WRITTEN REQUEST
Write out each line in which the string "part" is present.
>> begin
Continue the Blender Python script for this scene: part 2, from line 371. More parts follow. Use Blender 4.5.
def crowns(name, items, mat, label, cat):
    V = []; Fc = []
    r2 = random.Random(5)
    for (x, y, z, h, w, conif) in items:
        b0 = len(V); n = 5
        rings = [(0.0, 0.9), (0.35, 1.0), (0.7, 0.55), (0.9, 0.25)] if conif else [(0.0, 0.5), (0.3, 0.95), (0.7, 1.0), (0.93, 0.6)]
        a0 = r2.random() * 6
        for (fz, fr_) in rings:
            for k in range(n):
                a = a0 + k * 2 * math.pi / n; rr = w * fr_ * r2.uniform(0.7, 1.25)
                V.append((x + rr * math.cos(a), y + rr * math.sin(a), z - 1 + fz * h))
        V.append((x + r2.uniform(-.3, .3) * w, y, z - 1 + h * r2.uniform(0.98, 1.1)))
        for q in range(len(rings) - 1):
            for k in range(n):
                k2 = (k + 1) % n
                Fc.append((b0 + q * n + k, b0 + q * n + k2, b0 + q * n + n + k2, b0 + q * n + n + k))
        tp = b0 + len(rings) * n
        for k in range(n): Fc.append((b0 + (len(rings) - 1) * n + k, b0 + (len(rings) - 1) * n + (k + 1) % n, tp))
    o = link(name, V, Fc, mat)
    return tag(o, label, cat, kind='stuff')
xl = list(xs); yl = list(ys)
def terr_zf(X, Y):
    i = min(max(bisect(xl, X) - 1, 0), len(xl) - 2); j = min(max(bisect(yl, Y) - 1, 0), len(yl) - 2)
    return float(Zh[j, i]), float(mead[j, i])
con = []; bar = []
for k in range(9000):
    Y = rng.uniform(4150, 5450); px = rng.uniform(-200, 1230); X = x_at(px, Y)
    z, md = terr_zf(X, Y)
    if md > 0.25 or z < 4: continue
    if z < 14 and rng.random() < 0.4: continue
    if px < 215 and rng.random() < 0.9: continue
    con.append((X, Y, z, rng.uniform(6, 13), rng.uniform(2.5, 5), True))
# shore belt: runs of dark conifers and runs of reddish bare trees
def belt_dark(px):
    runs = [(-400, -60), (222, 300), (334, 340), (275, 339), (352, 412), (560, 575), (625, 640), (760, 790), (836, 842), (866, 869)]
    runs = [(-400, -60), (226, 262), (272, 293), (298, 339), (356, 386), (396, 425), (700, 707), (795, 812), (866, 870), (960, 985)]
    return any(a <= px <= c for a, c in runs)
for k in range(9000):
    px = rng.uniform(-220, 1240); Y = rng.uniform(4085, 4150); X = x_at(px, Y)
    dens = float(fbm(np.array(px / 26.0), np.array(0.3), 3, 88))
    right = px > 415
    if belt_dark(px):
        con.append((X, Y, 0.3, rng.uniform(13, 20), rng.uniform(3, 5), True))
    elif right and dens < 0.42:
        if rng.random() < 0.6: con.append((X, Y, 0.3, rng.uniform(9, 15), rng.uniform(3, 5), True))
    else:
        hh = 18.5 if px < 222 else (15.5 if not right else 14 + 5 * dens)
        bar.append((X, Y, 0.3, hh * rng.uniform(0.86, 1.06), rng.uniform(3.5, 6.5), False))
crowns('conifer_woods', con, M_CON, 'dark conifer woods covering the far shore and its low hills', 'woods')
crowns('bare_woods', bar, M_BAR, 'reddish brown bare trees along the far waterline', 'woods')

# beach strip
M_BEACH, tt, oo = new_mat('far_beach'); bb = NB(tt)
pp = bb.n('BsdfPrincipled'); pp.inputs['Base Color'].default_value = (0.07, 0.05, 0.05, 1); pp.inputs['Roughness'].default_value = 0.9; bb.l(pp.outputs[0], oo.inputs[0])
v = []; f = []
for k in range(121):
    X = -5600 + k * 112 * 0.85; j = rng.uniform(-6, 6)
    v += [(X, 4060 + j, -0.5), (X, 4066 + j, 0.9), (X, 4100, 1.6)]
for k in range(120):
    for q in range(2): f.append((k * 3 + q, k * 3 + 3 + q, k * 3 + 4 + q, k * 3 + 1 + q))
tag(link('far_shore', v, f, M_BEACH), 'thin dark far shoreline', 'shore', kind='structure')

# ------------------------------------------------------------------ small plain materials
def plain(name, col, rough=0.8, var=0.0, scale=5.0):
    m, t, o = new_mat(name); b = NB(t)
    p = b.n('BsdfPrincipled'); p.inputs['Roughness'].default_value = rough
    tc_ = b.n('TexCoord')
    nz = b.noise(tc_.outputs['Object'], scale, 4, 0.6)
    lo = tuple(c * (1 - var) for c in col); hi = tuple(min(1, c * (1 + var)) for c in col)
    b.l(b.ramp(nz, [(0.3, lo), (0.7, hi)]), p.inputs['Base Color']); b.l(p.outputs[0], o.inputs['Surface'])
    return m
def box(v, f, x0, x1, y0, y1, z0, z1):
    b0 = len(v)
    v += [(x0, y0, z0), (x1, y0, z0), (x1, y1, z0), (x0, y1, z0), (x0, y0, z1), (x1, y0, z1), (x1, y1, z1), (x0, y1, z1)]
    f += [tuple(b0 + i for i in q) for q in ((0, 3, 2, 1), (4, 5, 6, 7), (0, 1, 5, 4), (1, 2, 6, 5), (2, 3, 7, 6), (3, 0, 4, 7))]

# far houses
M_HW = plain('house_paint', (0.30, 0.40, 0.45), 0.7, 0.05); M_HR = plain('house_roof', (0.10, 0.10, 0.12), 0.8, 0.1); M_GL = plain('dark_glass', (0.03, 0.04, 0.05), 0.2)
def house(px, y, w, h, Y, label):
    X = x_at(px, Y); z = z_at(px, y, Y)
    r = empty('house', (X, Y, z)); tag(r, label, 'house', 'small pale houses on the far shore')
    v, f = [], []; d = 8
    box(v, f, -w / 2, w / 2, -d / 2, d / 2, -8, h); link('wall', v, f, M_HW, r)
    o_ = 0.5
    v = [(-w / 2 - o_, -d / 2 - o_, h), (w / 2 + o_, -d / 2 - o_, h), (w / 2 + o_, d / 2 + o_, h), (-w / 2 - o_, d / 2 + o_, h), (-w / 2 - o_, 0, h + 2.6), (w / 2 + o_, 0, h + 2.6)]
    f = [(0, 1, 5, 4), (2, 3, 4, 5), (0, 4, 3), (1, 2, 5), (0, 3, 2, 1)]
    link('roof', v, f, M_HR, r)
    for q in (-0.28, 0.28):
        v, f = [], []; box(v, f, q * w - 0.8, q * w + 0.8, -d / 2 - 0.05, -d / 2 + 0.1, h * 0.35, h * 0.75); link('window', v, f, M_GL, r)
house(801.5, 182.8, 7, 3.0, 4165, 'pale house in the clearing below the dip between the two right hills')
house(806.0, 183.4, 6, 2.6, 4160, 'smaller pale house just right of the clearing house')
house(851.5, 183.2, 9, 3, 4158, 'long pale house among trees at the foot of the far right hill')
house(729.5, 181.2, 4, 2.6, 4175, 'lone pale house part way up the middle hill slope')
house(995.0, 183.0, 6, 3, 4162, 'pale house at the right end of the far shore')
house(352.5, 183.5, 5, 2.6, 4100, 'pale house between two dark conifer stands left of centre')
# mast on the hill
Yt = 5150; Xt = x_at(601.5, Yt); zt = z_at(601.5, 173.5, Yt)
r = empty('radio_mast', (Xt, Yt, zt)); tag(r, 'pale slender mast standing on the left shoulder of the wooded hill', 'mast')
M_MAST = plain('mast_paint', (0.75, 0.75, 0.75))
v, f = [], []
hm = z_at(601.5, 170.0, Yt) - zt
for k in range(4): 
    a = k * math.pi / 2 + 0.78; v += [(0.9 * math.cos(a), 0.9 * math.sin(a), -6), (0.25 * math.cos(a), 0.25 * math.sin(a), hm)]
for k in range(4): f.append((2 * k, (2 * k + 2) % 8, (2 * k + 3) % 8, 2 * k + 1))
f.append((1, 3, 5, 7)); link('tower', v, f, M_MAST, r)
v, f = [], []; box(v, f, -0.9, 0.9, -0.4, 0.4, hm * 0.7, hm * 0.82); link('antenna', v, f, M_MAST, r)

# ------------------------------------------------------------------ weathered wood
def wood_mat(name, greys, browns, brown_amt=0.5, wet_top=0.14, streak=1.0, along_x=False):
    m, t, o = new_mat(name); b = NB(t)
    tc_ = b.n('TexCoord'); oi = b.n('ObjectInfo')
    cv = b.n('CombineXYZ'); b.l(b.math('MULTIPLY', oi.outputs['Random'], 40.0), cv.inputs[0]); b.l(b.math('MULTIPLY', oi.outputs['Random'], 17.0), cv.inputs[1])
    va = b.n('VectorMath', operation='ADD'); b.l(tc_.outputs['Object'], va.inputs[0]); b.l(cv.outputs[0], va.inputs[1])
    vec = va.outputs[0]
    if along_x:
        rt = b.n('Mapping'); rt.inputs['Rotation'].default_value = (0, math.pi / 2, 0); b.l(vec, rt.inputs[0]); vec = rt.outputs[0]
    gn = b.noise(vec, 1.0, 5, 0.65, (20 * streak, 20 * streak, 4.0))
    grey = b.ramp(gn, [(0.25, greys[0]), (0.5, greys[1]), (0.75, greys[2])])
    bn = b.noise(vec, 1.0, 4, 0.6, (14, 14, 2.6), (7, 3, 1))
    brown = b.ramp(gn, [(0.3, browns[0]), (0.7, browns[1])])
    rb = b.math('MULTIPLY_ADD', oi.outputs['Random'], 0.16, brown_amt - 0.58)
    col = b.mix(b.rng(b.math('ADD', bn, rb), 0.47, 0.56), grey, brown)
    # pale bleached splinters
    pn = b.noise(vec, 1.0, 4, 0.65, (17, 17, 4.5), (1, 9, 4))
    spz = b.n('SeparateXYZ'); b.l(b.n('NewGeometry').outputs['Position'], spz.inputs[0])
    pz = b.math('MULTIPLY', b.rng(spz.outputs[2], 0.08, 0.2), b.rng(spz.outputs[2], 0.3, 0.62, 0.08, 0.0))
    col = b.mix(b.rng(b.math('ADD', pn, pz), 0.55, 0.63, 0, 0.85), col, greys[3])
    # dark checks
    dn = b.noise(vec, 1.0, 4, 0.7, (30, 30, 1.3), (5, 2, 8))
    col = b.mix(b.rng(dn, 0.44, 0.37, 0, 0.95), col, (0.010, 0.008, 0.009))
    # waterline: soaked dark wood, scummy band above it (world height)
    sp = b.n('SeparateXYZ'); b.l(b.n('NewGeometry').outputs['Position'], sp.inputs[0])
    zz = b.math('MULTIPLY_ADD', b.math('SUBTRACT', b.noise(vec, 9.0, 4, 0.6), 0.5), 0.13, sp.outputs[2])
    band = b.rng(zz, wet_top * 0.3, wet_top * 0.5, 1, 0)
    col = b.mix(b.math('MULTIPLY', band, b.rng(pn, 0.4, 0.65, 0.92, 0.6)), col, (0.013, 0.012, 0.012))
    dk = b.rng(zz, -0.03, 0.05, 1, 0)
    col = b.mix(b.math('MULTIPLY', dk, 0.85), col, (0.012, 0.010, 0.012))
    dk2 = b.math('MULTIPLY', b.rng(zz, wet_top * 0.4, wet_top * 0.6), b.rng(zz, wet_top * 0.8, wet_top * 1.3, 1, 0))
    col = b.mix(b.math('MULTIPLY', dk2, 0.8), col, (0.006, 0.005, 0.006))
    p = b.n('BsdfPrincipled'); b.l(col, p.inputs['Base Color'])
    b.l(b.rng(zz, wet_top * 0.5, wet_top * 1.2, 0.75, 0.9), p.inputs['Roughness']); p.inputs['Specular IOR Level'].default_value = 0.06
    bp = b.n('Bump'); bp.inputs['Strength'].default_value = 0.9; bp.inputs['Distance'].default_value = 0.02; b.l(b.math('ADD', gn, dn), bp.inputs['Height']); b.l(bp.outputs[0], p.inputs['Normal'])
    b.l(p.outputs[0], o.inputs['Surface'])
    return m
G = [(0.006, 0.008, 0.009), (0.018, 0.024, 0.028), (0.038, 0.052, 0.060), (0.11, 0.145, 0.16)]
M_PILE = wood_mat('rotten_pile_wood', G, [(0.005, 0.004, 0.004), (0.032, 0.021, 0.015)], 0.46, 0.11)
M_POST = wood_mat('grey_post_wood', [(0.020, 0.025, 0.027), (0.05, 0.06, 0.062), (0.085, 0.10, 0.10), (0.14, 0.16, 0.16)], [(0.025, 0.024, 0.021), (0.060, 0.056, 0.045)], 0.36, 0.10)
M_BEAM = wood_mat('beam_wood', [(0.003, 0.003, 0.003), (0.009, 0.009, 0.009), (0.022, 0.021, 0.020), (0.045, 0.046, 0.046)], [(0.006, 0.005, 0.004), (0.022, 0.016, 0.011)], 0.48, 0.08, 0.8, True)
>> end
EXERCISE ANSWER
Continue the Blender Python script for this scene: part 2, from line 371. More parts follow. Use Blender 4.5.
house(729.5, 181.2, 4, 2.6, 4175, 'lone pale house part way up the middle hill slope')